The vulcanization of rubber, by American Charles Goodyear and Englishman Thomas Hancock in the 1840s paved the way for a growing rubber industry, especially the manufacture of rubber tyres John Boyd Dunlop developed the first practical pneumatic tyre in 1887 in South Belfast. Willie Hume demonstrated the supremacy of Dunlop's newly invented pneumatic tyres in 1889, winning the tyre's first ever races in Ireland and then England. Dunlop's development of the pneumatic tyre arrived at a crucial time in the development of road transport and commercial production began in late 1890. 
 

    BICYCLES:

The modern bicycle was designed by the English engineer Harry John Lawson in 1876, although it was John Kemp Starley who produced the first commercially successful safety bicycle a few years later. Its popularity soon grew, causing the bike boom of the 1890s. Road networks improved greatly in the period, using the Macadam method pioneered by Scottish engineer John Loudon McAdam, and hard surfaced roads were built around the time of the bicycle craze of the 1890s.
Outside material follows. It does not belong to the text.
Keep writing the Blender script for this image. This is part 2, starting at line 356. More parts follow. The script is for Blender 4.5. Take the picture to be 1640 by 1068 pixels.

Modern tarmac was patented by British civil engineer Edgar Purnell Hooley  in  1901.

    AUTOMOBILE:

German inventor Karl Benz patented the world's first automobile in 1886. It featured wire wheels (unlike carriages' wooden ones) with a four-stroke engine of his own design between the rear wheels, with a very advanced coil ignition and evaporative cooling rather than a radiator. Power was transmitted by means of two roller chains to the rear axle. It was the first automobile entirely designed as such to generate its own power, not simply a motorized-stage coach or horse carriage.